Tabii ki sadece kadına rol biçilmez bu yöntemle. Erkekler de bundan nasibini alırlar: Âdem gibi “masum”durlar ne yaparlarsa yapsınlar. Biriyle yatarlarsa kadın tarafından kışkırtılmış olurlar. Güçsüzlerse aciz değildirler; sadece yeterince beslenmemişlerdir. Başarılı değillerse mutlaka onları yetiştiren annelerinde veya onlarla hayatı paylaşmaya çalışan kadınlarında vardır sorun.

Bizlere yüzyıllarca kötü ve iyi işte böyle öğretilmiştir. Yılan kötüdür, Lilith kötüdür, kadının eşitlik isteyeni kötüdür, gece kötüdür, Havva dahi bir parça kötüdür vs.

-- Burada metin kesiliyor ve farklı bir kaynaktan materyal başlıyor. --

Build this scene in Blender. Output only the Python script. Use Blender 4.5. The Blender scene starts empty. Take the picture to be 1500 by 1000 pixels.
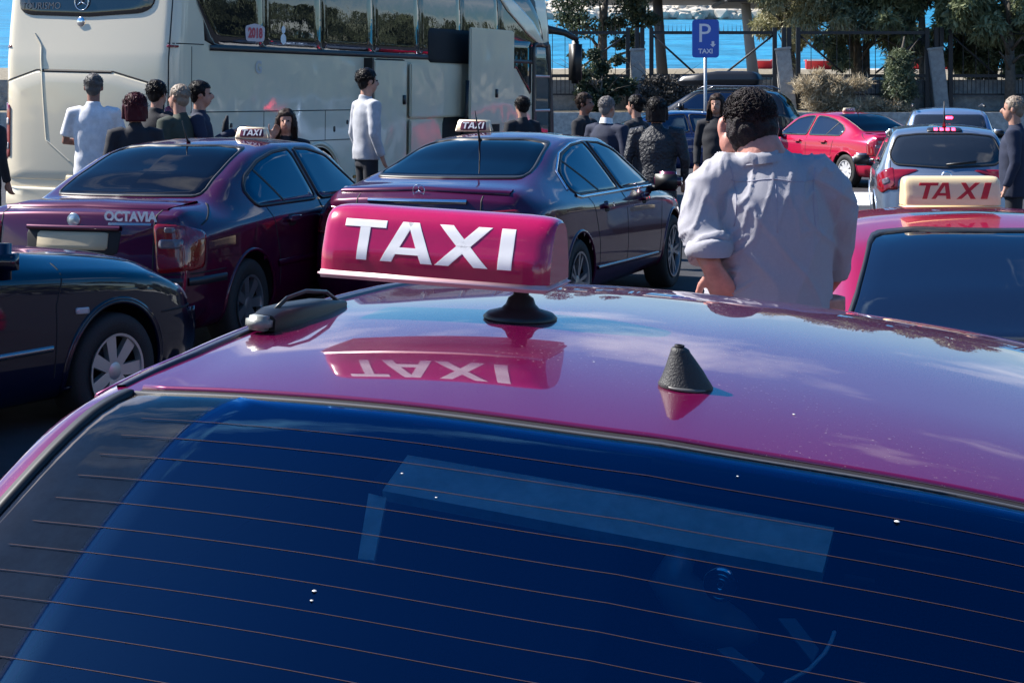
import bpy, bmesh, math, random
import numpy as np
from mathutils import Vector, Matrix
from mathutils.bvhtree import BVHTree
random.seed(7); RNG = np.random.default_rng(7)
R = math.radians
scene = bpy.context.scene
COL = scene.collection

# ---------------------------------------------------------------- camera, world, sun, exposure
F, YH, CH = 2600.0, 140.0, 1.75          # focal length in photo pixels, eye level row, eye height
cam_data = bpy.data.cameras.new('camera'); cam = bpy.data.objects.new('camera', cam_data); COL.objects.link(cam)
cam.location = (0, 0, CH); cam.rotation_euler = (R(90), 0, 0)
cam_data.sensor_width = 36; cam_data.lens = 36*F/1500; cam_data.shift_y = -(500-YH)/1500
cam_data.clip_start = 0.1; cam_data.clip_end = 6000
scene.camera = cam
SUN_AZ, SUN_EL = -72.0, 44.0               # degrees from the view direction (negative: left), elevation
sd = Vector((math.sin(R(SUN_AZ))*math.cos(R(SUN_EL)), math.cos(R(SUN_AZ))*math.cos(R(SUN_EL)), math.sin(R(SUN_EL))))
sl = bpy.data.lights.new('sun', 'SUN'); sl.energy = 5.0; sl.angle = R(0.5); sl.color = (1, .95, .87)
so = bpy.data.objects.new('sun', sl); COL.objects.link(so); so.rotation_euler = sd.to_track_quat('Z', 'Y').to_euler(); so.location = (0, 0, 30)
world = bpy.data.worlds.new('World'); scene.world = world; world.use_nodes = True
wn = world.node_tree.nodes; wl = world.node_tree.links; wn.clear()
wo = wn.new('ShaderNodeOutputWorld'); wb = wn.new('ShaderNodeBackground'); sky = wn.new('ShaderNodeTexSky')
sky.sky_type = 'NISHITA'; sky.sun_disc = False; sky.sun_elevation = R(SUN_EL); sky.sun_rotation = R(SUN_AZ)
sky.ozone_density = 4.0; sky.dust_density = 0.6; sky.air_density = 1.0
wt = wn.new('ShaderNodeTexCoord'); wm = wn.new('ShaderNodeMapping'); wm.inputs['Scale'].default_value = (1.3, 1.3, 3.2)
wnz = wn.new('ShaderNodeTexNoise'); wnz.inputs['Scale'].default_value = 2.1; wnz.inputs['Detail'].default_value = 9; wnz.inputs['Roughness'].default_value = .58
wr_ = wn.new('ShaderNodeValToRGB'); wr_.color_ramp.elements[0].position = .56; wr_.color_ramp.elements[1].position = .72
wr_.color_ramp.elements[0].color = (0, 0, 0, 1); wr_.color_ramp.elements[1].color = (.8, .8, .8, 1)
wsat = wn.new('ShaderNodeHueSaturation'); wsat.inputs['Saturation'].default_value = 1.42
wmix = wn.new('ShaderNodeMixRGB'); wmix.inputs[2].default_value = (9.5, 9.7, 10.2, 1)
wsep = wn.new('ShaderNodeSeparateXYZ'); wmr = wn.new('ShaderNodeMapRange'); wmr.inputs[1].default_value = 0; wmr.inputs[2].default_value = .42; wmr.inputs[3].default_value = .13; wmr.inputs[4].default_value = -.03; wadd = wn.new('ShaderNodeMath'); wadd.operation = 'ADD'
wl.new(wt.outputs['Generated'], wsep.inputs[0]); wl.new(wsep.outputs[2], wmr.inputs[0]); wl.new(wmr.outputs[0], wadd.inputs[0]); wl.new(wnz.outputs[0], wadd.inputs[1])
wl.new(wt.outputs['Generated'], wm.inputs[0]); wl.new(wm.outputs[0], wnz.inputs['Vector']); wl.new(wadd.outputs[0], wr_.inputs[0])
wl.new(sky.outputs[0], wsat.inputs['Color']); wl.new(wsat.outputs[0], wmix.inputs[1]); wl.new(wr_.outputs[0], wmix.inputs[0])
wl.new(wmix.outputs[0], wb.inputs[0]); wl.new(wb.outputs[0], wo.inputs[0]); wb.inputs[1].default_value = 0.08
scene.view_settings.view_transform = 'Standard'; scene.view_settings.look = 'None'
scene.view_settings.exposure = 1.08; scene.view_settings.gamma = 1.0
scene.render.engine = 'CYCLES'; scene.cycles.max_bounces = 8; scene.cycles.transparent_max_bounces = 12

# ---------------------------------------------------------------- materials
MATS = {}
def mat(name, col, rough=.5, metal=0., ior=1.5, coat=0., noise=0., nscale=20., bump=0., bscale=60., trans=0., emit=None, spec=.5, col2=None, sheen=0., det=4, bdist=.01, cior=1.5):
    if name in MATS: return MATS[name]
    m = bpy.data.materials.new(name); m.use_nodes = True; n = m.node_tree.nodes; l = m.node_tree.links
    b = n['Principled BSDF']
    b.inputs['Base Color'].default_value = (*col, 1); b.inputs['Roughness'].default_value = rough; b.inputs['Metallic'].default_value = metal
    b.inputs['IOR'].default_value = ior; b.inputs['Coat Weight'].default_value = coat; b.inputs['Coat Roughness'].default_value = .02
    b.inputs['Specular IOR Level'].default_value = spec; b.inputs['Coat IOR'].default_value = cior; b.inputs['Transmission Weight'].default_value = trans
    if sheen: b.inputs['Sheen Weight'].default_value = sheen
    if emit: b.inputs['Emission Color'].default_value = (*emit[0], 1); b.inputs['Emission Strength'].default_value = emit[1]
    tc = n.new('ShaderNodeTexCoord')
    if noise or col2:
        nz = n.new('ShaderNodeTexNoise'); nz.inputs['Scale'].default_value = nscale; nz.inputs['Detail'].default_value = det; nz.inputs['Roughness'].default_value = .62
        rp = n.new('ShaderNodeValToRGB'); rp.color_ramp.elements[0].position = .36; rp.color_ramp.elements[1].position = .64
        c2 = col2 if col2 else tuple(min(1, c*(1+noise)) for c in col)
        c1 = col if col2 else tuple(c*(1-noise) for c in col)
        rp.color_ramp.elements[0].color = (*c1, 1); rp.color_ramp.elements[1].color = (*c2, 1)
        l.new(tc.outputs['Object'], nz.inputs['Vector']); l.new(nz.outputs[0], rp.inputs[0]); l.new(rp.outputs[0], b.inputs['Base Color'])
    if bump:
        nb = n.new('ShaderNodeTexNoise'); nb.inputs['Scale'].default_value = bscale; nb.inputs['Detail'].default_value = 5
        bp = n.new('ShaderNodeBump'); bp.inputs['Strength'].default_value = bump; bp.inputs['Distance'].default_value = bdist
        l.new(tc.outputs['Object'], nb.inputs['Vector']); l.new(nb.outputs[0], bp.inputs['Height']); l.new(bp.outputs[0], b.inputs['Normal'])
    MATS[name] = m; return m
def paint(name, col, metal=.35, rough=.32, dust=.02, cior=1.55):
    # car lacquer: metallic base under a clear coat, a little dust in the roughness
    if name in MATS: return MATS[name]
    m = mat(name, col, rough, metal, coat=1.0, cior=cior, spec=.12); n = m.node_tree.nodes; l = m.node_tree.links; b = n['Principled BSDF']
    tc = n.new('ShaderNodeTexCoord'); vo = n.new('ShaderNodeTexNoise'); vo.inputs['Scale'].default_value = 900; vo.inputs['Detail'].default_value = 1
    mr = n.new('ShaderNodeMapRange'); mr.inputs[3].default_value = rough-.08; mr.inputs[4].default_value = rough+.12
    l.new(tc.outputs['Object'], vo.inputs['Vector']); l.new(vo.outputs[0], mr.inputs[0]); l.new(mr.outputs[0], b.inputs['Roughness'])
    dz = n.new('ShaderNodeTexNoise'); dz.inputs['Scale'].default_value = 5; dz.inputs['Detail'].default_value = 8
    m2 = n.new('ShaderNodeMapRange'); m2.inputs[3].default_value = .0; m2.inputs[4].default_value = dust*2
    l.new(tc.outputs['Object'], dz.inputs['Vector']); l.new(dz.outputs[0], m2.inputs[0]); l.new(m2.outputs[0], b.inputs['Coat Roughness'])
    return m
def clearglass(name, tint, ior=1.5, rough=0.0, gcol=(1, 1, 1)):
    if name in MATS: return MATS[name]
    m = bpy.data.materials.new(name); m.use_nodes = True; n = m.node_tree.nodes; l = m.node_tree.links; n.clear()
    o = n.new('ShaderNodeOutputMaterial'); mx = n.new('ShaderNodeMixShader'); fr = n.new('ShaderNodeFresnel'); fr.inputs[0].default_value = ior
    gc_ = gcol; t = n.new('ShaderNodeBsdfTransparent'); t.inputs[0].default_value = (*tint, 1); g = n.new('ShaderNodeBsdfGlossy'); g.inputs['Roughness'].default_value = rough; g.inputs[0].default_value = (*gc_, 1)
    l.new(fr.outputs[0], mx.inputs[0]); l.new(t.outputs[0], mx.inputs[1]); l.new(g.outputs[0], mx.inputs[2]); l.new(mx.outputs[0], o.inputs[0])
    MATS[name] = m; return m
BLK = mat('black_plastic', (.012, .012, .014), .45)
SEAM = mat('panel_gap', (.004, .003, .006), .7)
RUB = mat('tyre_rubber', (.018, .018, .02), .75, bump=.3, bscale=90)
CHR = mat('chrome', (.75, .76, .8), .12, 1.)
ALU = mat('alloy_rim', (.42, .43, .46), .3, .85)
GLS = mat('tinted_glass', (.006, .007, .012), .02, 0, ior=2.1); GLS.node_tree.nodes['Principled BSDF'].inputs['Specular Tint'].default_value = (.45, .75, 1, 1)
GLD = mat('dark_rear_glass', (.002, .002, .005), .02, 0, ior=1.5, spec=.14)
WHITE = mat('white_plastic', (.8, .8, .8), .35)
REDL = mat('red_lamp_lens', (.22, .005, .012), .1, coat=1)
CLEARL = mat('clear_lamp_lens', (.45, .42, .45), .1, coat=1); SMOKE = mat('smoked_lens', (.13, .10, .12), .12, coat=1)
DARKIN = mat('dark_interior', (.01, .01, .012), .8)

# ---------------------------------------------------------------- object helpers
def thing(name, label, cat, loc=(0, 0, 0), rz=0., group=None, rot=None):
    o = bpy.data.objects.new(name, None); COL.objects.link(o); o.location = loc
    o.rotation_euler = rot if rot else (0, 0, rz); o.empty_display_size = .2
    o['label'] = label; o['category'] = cat
    if group: o['group'] = group
    return o
def tag(o, label=None, cat=None, group=None, kind=None):
    if label: o['label'] = label
    if cat: o['category'] = cat
    if group: o['group'] = group
    if kind: o['kind'] = kind
    return o
def obj(name, me, m, parent=None, smooth=True, loc=None, rot=None):
    if isinstance(me, tuple):
        v, f = me; mm = bpy.data.meshes.new(name); mm.from_pydata([tuple(p) for p in v], [], [tuple(q) for q in f]); me = mm
    elif isinstance(me, bmesh.types.BMesh):
        mm = bpy.data.meshes.new(name); me.to_mesh(mm); me.free(); me = mm
    if smooth:
        me.polygons.foreach_set('use_smooth', [True]*len(me.polygons))
    o = bpy.data.objects.new(name, me); COL.objects.link(o)
    for q in (m if isinstance(m, (list, tuple)) else [m]): me.materials.append(q)
    if parent: o.parent = parent
    if loc: o.location = loc
    if rot: o.rotation_euler = rot
    return o
def flatshade(o, ang=35):
    o.data.update()
    try: o.data.set_sharp_from_angle(angle=R(ang))
    except Exception: pass
    return o
def join(*ms):
    V, Fc = [], []
    for v, f in ms:
        k = len(V); V += [tuple(p) for p in v]; Fc += [tuple(i+k for i in q) for q in f]
    return V, Fc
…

Çünkü toplumu bir arada tutmak, kurallar koymak, güçlü olanın istediği düzeni sağlamasına boyun eğmek işte bu tarz korkutmalarla gerçek kılınabilir. Bu, bana göre, bir nevi insan kopyalamadır. Ne kadar asi olursak olalım, ne kadar kültür birikimimiz olursa olsun bizler de bu şekle sokulup, öğretilmiş kötü ve iyi kavramlarının birer kuklasıyızdır aslında.

Ahlak iyidir derken, iyilik güzeldir derken hangi kavramı ne için kullandığımızı veya bunları ne şekillerde açıkladığımızı bilmek gerekir belki de önce. Önce Lilith’i keşfetmek gerekir. Lilith’in acısını anlamak, öfkesine hak verecek yanlar bulmak gerekir. Çünkü sadece Âdem’i dinleyip söylediklerine boyun eğerek doğruyu yapmış olmayız. Ağızlarda pelesenk olan “beynimizin üstünlüğü ve büyüklüğü” kavramına da hakaret etmiş oluruz. Bazıları, kadın veya erkek olup olmaması önemsiz olmak kaydıyla, içlerindeki Lilith’i uyandırıp kan içmeye ve sonsuz yaşamı keşfetmeye başlayabilir zira dikkatli olun.